_TASK DESCRIPTION:_ Write the data out again, exactly as given.
****
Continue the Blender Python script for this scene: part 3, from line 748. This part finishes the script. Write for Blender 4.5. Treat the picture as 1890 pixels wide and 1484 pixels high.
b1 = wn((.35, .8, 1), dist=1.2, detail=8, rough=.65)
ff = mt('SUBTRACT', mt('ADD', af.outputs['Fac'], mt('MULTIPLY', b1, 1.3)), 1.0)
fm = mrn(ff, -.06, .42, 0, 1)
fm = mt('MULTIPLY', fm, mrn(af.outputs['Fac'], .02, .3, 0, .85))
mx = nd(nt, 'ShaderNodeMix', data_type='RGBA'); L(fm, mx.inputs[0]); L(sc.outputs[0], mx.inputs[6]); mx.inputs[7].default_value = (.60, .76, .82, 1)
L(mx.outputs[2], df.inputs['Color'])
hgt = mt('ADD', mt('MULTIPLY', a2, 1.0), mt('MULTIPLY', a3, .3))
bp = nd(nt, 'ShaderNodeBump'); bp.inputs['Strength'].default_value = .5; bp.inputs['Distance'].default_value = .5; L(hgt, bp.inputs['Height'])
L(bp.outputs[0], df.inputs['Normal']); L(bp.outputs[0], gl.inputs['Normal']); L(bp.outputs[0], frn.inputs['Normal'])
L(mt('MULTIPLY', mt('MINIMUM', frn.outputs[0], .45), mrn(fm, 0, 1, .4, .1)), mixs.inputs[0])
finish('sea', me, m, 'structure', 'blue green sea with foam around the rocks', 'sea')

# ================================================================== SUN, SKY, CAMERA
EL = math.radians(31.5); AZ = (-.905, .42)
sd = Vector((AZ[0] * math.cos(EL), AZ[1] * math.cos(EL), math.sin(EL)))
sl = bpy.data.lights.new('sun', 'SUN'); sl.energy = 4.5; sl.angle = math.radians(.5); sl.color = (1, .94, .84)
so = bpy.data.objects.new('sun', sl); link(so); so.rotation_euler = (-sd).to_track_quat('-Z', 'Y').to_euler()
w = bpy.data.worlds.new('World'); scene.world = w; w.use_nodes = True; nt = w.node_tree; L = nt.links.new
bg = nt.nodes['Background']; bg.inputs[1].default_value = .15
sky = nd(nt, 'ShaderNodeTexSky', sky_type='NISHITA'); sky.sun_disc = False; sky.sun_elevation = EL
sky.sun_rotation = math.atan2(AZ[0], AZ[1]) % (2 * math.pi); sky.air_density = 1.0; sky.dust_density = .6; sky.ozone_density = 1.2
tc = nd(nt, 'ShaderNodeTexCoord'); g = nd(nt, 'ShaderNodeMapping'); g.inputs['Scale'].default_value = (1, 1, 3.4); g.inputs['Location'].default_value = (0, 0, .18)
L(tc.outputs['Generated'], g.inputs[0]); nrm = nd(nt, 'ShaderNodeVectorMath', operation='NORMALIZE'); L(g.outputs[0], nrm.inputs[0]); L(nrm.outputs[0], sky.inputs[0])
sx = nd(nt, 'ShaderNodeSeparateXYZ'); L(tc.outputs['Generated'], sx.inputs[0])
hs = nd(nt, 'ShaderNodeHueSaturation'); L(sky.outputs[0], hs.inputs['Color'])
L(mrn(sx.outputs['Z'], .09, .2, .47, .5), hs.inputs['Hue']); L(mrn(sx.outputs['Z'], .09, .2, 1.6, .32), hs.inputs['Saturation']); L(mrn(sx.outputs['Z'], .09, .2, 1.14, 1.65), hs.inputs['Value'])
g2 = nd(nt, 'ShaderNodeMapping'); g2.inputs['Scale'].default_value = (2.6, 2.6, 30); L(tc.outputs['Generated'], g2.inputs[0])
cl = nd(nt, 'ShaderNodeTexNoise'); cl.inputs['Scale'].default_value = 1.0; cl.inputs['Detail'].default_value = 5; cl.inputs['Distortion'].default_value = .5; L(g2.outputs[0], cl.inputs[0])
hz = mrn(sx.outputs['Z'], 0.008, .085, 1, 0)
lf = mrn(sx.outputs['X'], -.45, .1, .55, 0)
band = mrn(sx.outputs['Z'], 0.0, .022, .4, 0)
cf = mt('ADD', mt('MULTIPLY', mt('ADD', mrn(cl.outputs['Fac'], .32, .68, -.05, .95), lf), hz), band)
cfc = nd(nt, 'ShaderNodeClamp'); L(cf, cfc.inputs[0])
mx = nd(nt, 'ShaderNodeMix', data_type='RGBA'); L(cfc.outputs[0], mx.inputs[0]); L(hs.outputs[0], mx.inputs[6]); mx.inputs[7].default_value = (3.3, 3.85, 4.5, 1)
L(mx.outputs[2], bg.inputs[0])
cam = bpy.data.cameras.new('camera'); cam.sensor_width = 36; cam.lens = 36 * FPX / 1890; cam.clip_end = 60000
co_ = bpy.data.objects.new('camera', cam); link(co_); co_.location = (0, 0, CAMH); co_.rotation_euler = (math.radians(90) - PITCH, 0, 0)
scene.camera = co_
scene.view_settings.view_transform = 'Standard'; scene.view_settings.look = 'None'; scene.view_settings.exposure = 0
****
_ANSWER FOR THE TASK:_
Continue the Blender Python script for this scene: part 3, from line 748. This part finishes the script. Write for Blender 4.5. Treat the picture as 1890 pixels wide and 1484 pixels high.
b1 = wn((.35, .8, 1), dist=1.2, detail=8, rough=.65)
ff = mt('SUBTRACT', mt('ADD', af.outputs['Fac'], mt('MULTIPLY', b1, 1.3)), 1.0)
fm = mrn(ff, -.06, .42, 0, 1)
fm = mt('MULTIPLY', fm, mrn(af.outputs['Fac'], .02, .3, 0, .85))
mx = nd(nt, 'ShaderNodeMix', data_type='RGBA'); L(fm, mx.inputs[0]); L(sc.outputs[0], mx.inputs[6]); mx.inputs[7].default_value = (.60, .76, .82, 1)
L(mx.outputs[2], df.inputs['Color'])
hgt = mt('ADD', mt('MULTIPLY', a2, 1.0), mt('MULTIPLY', a3, .3))
bp = nd(nt, 'ShaderNodeBump'); bp.inputs['Strength'].default_value = .5; bp.inputs['Distance'].default_value = .5; L(hgt, bp.inputs['Height'])
L(bp.outputs[0], df.inputs['Normal']); L(bp.outputs[0], gl.inputs['Normal']); L(bp.outputs[0], frn.inputs['Normal'])
L(mt('MULTIPLY', mt('MINIMUM', frn.outputs[0], .45), mrn(fm, 0, 1, .4, .1)), mixs.inputs[0])
finish('sea', me, m, 'structure', 'blue green sea with foam around the rocks', 'sea')

# ================================================================== SUN, SKY, CAMERA
EL = math.radians(31.5); AZ = (-.905, .42)
sd = Vector((AZ[0] * math.cos(EL), AZ[1] * math.cos(EL), math.sin(EL)))
sl = bpy.data.lights.new('sun', 'SUN'); sl.energy = 4.5; sl.angle = math.radians(.5); sl.color = (1, .94, .84)
so = bpy.data.objects.new('sun', sl); link(so); so.rotation_euler = (-sd).to_track_quat('-Z', 'Y').to_euler()
w = bpy.data.worlds.new('World'); scene.world = w; w.use_nodes = True; nt = w.node_tree; L = nt.links.new
bg = nt.nodes['Background']; bg.inputs[1].default_value = .15
sky = nd(nt, 'ShaderNodeTexSky', sky_type='NISHITA'); sky.sun_disc = False; sky.sun_elevation = EL
sky.sun_rotation = math.atan2(AZ[0], AZ[1]) % (2 * math.pi); sky.air_density = 1.0; sky.dust_density = .6; sky.ozone_density = 1.2
tc = nd(nt, 'ShaderNodeTexCoord'); g = nd(nt, 'ShaderNodeMapping'); g.inputs['Scale'].default_value = (1, 1, 3.4); g.inputs['Location'].default_value = (0, 0, .18)
L(tc.outputs['Generated'], g.inputs[0]); nrm = nd(nt, 'ShaderNodeVectorMath', operation='NORMALIZE'); L(g.outputs[0], nrm.inputs[0]); L(nrm.outputs[0], sky.inputs[0])
sx = nd(nt, 'ShaderNodeSeparateXYZ'); L(tc.outputs['Generated'], sx.inputs[0])
hs = nd(nt, 'ShaderNodeHueSaturation'); L(sky.outputs[0], hs.inputs['Color'])
L(mrn(sx.outputs['Z'], .09, .2, .47, .5), hs.inputs['Hue']); L(mrn(sx.outputs['Z'], .09, .2, 1.6, .32), hs.inputs['Saturation']); L(mrn(sx.outputs['Z'], .09, .2, 1.14, 1.65), hs.inputs['Value'])
g2 = nd(nt, 'ShaderNodeMapping'); g2.inputs['Scale'].default_value = (2.6, 2.6, 30); L(tc.outputs['Generated'], g2.inputs[0])
cl = nd(nt, 'ShaderNodeTexNoise'); cl.inputs['Scale'].default_value = 1.0; cl.inputs['Detail'].default_value = 5; cl.inputs['Distortion'].default_value = .5; L(g2.outputs[0], cl.inputs[0])
hz = mrn(sx.outputs['Z'], 0.008, .085, 1, 0)
lf = mrn(sx.outputs['X'], -.45, .1, .55, 0)
band = mrn(sx.outputs['Z'], 0.0, .022, .4, 0)
cf = mt('ADD', mt('MULTIPLY', mt('ADD', mrn(cl.outputs['Fac'], .32, .68, -.05, .95), lf), hz), band)
cfc = nd(nt, 'ShaderNodeClamp'); L(cf, cfc.inputs[0])
mx = nd(nt, 'ShaderNodeMix', data_type='RGBA'); L(cfc.outputs[0], mx.inputs[0]); L(hs.outputs[0], mx.inputs[6]); mx.inputs[7].default_value = (3.3, 3.85, 4.5, 1)
L(mx.outputs[2], bg.inputs[0])
cam = bpy.data.cameras.new('camera'); cam.sensor_width = 36; cam.lens = 36 * FPX / 1890; cam.clip_end = 60000
co_ = bpy.data.objects.new('camera', cam); link(co_); co_.location = (0, 0, CAMH); co_.rotation_euler = (math.radians(90) - PITCH, 0, 0)
scene.camera = co_
scene.view_settings.view_transform = 'Standard'; scene.view_settings.look = 'None'; scene.view_settings.exposure = 0